Le soir même de cette réunion, le technicien sud-américain a écrit sa lettre de démission, qu'il n'a donnée que samedi à ses dirigeants. Le courrier n'a pas été remis en main propre. C'est l'un de ses adjoints, Diego Reyes, sur le départ lui aussi, comme tous les Sud-Américains, qui l'a apporté à Luc Laboz. Le directeur général adjoint, qui maîtrise l'espagnol, s'est chargé de la traduction auprès de Labrune au moment même où Bielsa était en train d'annoncer sa démission. El Loco cherchait-il un prétexte pour quitter l'OM ? Sans être totalement affirmatif, on peut simplement se poser la question, en repensant rétrospectivement à quelques détails troublants.

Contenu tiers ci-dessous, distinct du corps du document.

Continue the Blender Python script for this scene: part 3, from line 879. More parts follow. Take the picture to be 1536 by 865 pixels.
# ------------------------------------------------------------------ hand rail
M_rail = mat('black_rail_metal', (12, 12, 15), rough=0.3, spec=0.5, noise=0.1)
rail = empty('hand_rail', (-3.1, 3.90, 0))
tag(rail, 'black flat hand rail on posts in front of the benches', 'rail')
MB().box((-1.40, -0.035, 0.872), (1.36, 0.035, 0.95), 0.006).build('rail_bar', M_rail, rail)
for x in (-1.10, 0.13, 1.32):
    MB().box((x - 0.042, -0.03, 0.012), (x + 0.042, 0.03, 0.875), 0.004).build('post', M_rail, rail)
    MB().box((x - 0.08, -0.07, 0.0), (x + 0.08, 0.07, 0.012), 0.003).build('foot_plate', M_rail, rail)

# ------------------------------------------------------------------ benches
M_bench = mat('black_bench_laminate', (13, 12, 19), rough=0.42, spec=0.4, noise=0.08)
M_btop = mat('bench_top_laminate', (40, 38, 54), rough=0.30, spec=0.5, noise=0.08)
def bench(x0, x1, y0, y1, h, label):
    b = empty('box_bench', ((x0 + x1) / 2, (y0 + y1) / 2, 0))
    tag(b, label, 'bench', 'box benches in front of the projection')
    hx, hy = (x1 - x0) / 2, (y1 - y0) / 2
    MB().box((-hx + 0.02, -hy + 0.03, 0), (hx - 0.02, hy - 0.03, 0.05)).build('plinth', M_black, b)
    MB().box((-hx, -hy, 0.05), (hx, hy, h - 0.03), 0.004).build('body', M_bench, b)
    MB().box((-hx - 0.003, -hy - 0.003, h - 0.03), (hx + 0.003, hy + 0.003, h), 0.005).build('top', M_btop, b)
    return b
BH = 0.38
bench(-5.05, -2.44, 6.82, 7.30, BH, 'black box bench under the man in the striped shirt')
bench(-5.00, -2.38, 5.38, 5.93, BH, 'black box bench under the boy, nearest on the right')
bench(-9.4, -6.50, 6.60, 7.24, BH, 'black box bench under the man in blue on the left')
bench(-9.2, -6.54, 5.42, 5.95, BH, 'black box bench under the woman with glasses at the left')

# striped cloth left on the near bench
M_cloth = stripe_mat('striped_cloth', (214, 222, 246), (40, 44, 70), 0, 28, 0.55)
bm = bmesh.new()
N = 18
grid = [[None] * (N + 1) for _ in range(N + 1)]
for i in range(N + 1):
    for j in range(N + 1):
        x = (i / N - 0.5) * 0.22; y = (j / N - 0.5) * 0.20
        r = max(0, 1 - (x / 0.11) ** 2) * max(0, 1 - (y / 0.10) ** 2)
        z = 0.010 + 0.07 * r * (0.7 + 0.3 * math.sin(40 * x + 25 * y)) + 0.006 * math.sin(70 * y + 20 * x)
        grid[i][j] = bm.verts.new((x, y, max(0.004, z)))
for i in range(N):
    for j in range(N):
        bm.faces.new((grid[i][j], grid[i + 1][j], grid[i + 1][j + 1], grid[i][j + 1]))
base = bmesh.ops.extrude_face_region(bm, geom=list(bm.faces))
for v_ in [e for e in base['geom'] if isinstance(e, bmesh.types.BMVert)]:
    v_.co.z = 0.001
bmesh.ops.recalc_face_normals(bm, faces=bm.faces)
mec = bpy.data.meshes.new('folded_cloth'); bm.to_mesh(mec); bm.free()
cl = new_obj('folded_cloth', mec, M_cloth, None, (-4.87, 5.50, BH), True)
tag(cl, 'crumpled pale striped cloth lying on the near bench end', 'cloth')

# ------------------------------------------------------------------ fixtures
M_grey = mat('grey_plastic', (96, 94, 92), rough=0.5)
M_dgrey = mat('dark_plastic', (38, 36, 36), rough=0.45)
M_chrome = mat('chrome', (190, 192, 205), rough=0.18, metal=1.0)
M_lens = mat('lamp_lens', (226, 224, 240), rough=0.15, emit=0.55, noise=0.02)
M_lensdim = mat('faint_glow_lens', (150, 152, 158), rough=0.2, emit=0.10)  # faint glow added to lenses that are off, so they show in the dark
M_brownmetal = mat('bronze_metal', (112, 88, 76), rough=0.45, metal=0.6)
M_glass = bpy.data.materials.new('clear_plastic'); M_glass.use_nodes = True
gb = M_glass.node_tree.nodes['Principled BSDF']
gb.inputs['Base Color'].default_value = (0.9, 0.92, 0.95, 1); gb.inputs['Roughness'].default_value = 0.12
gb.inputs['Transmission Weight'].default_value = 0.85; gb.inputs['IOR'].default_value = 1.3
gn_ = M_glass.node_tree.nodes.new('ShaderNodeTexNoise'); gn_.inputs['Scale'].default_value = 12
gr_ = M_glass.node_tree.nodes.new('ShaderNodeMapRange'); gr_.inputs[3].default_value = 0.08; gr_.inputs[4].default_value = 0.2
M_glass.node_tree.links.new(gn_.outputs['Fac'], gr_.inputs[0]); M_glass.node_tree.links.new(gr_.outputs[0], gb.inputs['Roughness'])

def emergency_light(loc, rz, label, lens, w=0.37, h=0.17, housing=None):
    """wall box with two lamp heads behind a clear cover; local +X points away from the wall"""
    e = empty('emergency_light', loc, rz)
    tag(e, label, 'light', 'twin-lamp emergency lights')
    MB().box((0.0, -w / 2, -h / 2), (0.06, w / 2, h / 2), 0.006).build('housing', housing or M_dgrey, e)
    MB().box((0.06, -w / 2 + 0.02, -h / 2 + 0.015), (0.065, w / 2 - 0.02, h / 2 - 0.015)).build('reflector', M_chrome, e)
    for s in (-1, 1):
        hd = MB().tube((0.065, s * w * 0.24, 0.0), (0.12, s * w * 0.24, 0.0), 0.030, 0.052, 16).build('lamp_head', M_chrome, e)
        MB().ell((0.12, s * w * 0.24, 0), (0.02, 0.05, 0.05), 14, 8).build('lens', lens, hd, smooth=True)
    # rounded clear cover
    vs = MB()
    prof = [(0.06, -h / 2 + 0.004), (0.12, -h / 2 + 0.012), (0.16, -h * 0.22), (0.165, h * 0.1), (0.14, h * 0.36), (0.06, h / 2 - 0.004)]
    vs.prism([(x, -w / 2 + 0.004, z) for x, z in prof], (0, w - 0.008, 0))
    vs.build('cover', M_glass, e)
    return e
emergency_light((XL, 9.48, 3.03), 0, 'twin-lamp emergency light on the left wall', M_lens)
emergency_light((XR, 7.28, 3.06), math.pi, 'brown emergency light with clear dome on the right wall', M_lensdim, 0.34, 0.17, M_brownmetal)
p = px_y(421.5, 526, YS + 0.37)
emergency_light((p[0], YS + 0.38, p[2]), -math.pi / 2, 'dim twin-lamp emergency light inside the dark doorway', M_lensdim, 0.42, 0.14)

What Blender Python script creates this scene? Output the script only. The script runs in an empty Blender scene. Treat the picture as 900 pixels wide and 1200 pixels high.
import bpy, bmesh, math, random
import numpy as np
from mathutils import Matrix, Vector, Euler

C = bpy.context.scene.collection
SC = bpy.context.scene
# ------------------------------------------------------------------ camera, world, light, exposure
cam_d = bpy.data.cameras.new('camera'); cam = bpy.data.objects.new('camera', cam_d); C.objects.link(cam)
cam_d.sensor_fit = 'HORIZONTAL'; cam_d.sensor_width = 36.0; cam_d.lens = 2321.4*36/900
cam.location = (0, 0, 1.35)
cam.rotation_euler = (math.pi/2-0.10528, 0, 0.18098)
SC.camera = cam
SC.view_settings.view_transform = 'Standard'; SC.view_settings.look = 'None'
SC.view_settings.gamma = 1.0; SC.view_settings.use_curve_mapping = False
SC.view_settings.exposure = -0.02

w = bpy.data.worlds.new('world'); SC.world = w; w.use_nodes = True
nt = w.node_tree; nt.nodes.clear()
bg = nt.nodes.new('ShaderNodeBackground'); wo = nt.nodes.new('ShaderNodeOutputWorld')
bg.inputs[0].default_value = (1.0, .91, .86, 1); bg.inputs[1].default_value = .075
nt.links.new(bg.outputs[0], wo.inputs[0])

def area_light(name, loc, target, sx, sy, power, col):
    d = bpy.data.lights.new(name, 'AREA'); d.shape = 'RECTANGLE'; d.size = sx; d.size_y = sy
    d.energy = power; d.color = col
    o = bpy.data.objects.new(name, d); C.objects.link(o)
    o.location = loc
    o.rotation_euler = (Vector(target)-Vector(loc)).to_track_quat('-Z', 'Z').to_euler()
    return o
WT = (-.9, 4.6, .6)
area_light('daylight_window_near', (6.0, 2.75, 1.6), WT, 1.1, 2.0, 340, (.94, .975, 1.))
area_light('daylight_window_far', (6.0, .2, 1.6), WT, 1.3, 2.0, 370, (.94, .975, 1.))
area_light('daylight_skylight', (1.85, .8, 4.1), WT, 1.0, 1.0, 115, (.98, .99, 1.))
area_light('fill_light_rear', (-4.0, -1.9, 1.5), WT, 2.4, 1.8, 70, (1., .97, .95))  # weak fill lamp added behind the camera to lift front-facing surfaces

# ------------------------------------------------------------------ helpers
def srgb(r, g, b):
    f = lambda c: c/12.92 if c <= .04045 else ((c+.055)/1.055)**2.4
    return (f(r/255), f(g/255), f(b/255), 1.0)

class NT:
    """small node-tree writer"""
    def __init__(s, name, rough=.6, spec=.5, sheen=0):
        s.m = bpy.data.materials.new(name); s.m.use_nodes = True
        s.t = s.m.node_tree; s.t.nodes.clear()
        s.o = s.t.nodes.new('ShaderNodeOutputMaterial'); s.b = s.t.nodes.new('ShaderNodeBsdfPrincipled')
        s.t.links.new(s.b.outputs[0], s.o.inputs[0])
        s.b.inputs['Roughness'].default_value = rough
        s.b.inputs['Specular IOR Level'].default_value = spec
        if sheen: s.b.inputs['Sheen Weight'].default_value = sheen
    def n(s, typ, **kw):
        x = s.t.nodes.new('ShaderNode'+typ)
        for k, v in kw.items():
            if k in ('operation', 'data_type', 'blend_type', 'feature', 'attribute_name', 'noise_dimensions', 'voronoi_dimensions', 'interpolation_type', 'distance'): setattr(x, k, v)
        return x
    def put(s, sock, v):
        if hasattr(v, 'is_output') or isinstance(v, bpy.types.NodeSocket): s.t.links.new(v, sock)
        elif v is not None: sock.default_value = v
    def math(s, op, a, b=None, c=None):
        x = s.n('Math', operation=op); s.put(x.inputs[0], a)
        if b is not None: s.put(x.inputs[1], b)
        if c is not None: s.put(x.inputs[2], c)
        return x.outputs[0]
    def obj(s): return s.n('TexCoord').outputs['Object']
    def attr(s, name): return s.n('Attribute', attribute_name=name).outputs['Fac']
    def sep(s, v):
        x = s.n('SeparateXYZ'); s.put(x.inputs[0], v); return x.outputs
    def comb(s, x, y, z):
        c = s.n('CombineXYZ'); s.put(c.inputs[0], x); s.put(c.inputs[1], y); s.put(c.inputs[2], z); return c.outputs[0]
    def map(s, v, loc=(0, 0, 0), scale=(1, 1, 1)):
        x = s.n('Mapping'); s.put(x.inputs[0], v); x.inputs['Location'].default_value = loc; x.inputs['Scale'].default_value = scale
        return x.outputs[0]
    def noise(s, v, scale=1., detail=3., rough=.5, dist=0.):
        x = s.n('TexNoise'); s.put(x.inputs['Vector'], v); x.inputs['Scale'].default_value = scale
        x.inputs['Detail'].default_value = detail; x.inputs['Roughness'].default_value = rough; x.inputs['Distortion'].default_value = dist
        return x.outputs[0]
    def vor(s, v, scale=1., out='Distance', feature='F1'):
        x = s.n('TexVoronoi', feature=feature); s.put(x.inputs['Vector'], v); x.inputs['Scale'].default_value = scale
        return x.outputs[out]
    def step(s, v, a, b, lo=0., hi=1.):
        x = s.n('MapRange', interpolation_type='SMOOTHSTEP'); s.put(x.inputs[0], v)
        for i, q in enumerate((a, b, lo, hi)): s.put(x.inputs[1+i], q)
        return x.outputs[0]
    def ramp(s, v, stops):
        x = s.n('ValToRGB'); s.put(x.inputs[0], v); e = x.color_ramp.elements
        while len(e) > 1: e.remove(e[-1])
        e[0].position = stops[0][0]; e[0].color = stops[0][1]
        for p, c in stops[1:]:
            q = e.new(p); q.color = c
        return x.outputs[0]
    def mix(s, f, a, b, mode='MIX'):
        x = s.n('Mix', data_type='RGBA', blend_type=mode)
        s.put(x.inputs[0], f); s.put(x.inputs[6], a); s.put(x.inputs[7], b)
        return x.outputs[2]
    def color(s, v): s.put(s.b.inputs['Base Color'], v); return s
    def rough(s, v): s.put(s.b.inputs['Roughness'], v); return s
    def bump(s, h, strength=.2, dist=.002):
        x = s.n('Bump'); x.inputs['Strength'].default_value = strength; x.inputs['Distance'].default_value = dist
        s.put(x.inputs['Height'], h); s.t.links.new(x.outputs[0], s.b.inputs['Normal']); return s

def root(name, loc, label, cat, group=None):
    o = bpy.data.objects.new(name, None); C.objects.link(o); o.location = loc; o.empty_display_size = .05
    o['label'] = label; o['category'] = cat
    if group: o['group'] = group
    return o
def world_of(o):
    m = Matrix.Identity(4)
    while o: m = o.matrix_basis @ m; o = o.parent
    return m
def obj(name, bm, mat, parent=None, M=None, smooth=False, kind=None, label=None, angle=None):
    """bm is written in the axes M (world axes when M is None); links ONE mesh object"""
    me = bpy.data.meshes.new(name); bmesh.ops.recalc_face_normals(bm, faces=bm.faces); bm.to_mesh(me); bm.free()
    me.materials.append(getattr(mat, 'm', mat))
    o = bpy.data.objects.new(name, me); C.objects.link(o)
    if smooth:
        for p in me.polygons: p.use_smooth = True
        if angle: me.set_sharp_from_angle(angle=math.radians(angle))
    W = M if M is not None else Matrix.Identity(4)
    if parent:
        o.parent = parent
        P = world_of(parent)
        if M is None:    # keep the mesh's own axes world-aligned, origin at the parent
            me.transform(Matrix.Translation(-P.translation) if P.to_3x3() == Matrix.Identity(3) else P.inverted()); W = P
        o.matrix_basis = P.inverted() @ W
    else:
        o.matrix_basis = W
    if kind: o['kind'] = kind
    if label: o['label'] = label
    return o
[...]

En fin de saison dernière, le technicien sud-américain avait parfois évoqué auprès de ses plus proches adjoints son intention de quitter Marseille. Ces dernières semaines, cette hypothèse était revenue aux oreilles de certains dirigeants de clubs européens comme ceux de Leicester, qui avaient tenté d'attirer l'entraîneur argentin avant de faire signer Claudio Ranieri. Ils avaient même utilisé cet argument auprès du milieu défensif Ngolo Kanté pour le convaincre de signer en Angleterre et pas à l'OM. Mais Bielsa, malgré ses vacances décalées, était revenu à Marseille le 6 juillet et semblait plus motivé que jamais. Depuis sa conférence de presse de jeudi, où il n'a rien laissé transparaître de ses intentions, on sait que l'Argentin peut être un bon comédien.
OÙ VA-T-IL REBONDIR ?
Le sentiment de trahison est fort chez les dirigeants marseillais, même si le travail accompli par Bielsa depuis un an pour structurer le club est reconnu. S'ils ne s'opposeront évidemment pas à la démission de l'entraîneur argentin, ils ne lui feront pas de cadeau non plus. « Avant les règlements de compte, l'urgence est de trouver un entraîneur, confie-t-on au club. Mais nous avons des avocats qui se feront un plaisir d'étudier la situation contractuelle. » Car el Loco est toujours lié à l'OM pour un an, avec un salaire au minimum de la charte (environ 19 000 euros). Cela ne représente pas une somme folle à payer si jamais Marseille lui réclame des indemnités. Mais, pour le principe, le club ne devrait pas lâcher. Après le séisme, l'ex-entraîneur olympien est revenu à la Commanderie hier matin vers 9 heures, pour dire un dernier mot à ses joueurs (voir page 4). Arrivé après eux, il s'est adressé à son effectif pendant quelques minutes avant de quitter le centre d'entraînement un peu après 9 h 30. À leur sortie, après le décrassage dirigé par le préparateur physique Pieter Jacobs, les Marseillais qui se sont arrêtés (Lemina, Rekik, Romao) pour faire des photos avec la quinzaine de supporters présents n'ont souhaité faire aucun commentaire sur le départ de leur entraîneur, ni sur le contenu de cette dernière entrevue. Ils sont au repos aujourd'hui et reprendront l'entraînement demain avec Franck Passi, pour préparer le déplacement à Reims, dimanche. Bielsa, lui, a déjà repris l'avion, probablement pour l'Amérique du Sud. Avant de signer au Mexique, où le poste de sélectionneur l'attend ? « Je ne pars pas d'ici pour aller ailleurs, a assuré samedi el Loco, que l'Arabie saoudite voulait aussi enrôler au printemps. Je n'ai parlé à personne de la Fédération mexicaine. » Son ancien préparateur physique, Jan Van Winckel, qui a quitté l'OM deux jours avant lui, était pourtant inquiet depuis quelque temps devant le nombre de coups de téléphone reçus par Bielsa en provenance du Mexique. Sur ce sujet-là également, l'avenir proche nous dira si el Loco a été un formidable illusionniste.